**Written request:** Look through the data below. Show each line where the string "background" occurs.

**Dataset extract:**
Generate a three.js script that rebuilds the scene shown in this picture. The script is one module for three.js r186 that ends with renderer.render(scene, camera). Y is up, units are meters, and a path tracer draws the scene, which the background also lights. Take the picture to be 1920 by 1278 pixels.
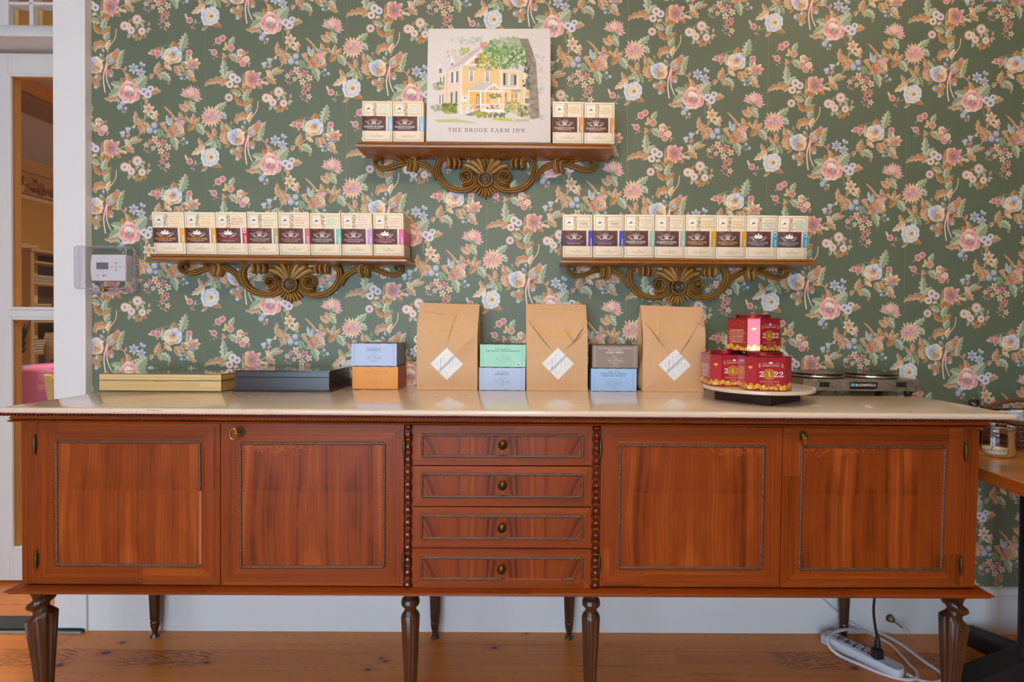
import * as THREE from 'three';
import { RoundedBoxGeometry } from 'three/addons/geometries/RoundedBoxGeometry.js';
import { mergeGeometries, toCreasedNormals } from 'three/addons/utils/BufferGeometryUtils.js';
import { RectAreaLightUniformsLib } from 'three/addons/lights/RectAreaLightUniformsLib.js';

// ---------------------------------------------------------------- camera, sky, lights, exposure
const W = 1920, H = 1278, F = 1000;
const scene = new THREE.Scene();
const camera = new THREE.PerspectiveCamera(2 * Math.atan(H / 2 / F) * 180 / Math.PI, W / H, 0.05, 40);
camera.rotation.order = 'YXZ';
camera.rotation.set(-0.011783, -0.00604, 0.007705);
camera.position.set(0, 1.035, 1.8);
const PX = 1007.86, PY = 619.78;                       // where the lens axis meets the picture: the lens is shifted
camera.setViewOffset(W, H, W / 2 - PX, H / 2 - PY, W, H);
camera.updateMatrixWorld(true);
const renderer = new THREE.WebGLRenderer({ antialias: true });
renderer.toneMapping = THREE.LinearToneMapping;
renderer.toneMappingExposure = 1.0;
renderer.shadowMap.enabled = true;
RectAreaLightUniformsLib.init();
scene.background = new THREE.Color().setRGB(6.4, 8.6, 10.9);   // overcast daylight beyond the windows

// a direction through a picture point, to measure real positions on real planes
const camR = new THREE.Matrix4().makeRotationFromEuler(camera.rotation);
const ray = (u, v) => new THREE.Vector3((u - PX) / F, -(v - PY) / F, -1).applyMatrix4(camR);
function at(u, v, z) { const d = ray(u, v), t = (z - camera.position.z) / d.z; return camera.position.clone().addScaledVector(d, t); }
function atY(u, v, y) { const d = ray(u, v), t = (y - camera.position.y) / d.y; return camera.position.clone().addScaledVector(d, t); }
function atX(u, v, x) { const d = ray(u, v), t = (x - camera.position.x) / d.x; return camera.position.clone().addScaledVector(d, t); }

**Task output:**
Generate a three.js script that rebuilds the scene shown in this picture. The script is one module for three.js r186 that ends with renderer.render(scene, camera). Y is up, units are meters, and a path tracer draws the scene, which the background also lights. Take the picture to be 1920 by 1278 pixels.
scene.background = new THREE.Color().setRGB(6.4, 8.6, 10.9);   // overcast daylight beyond the windows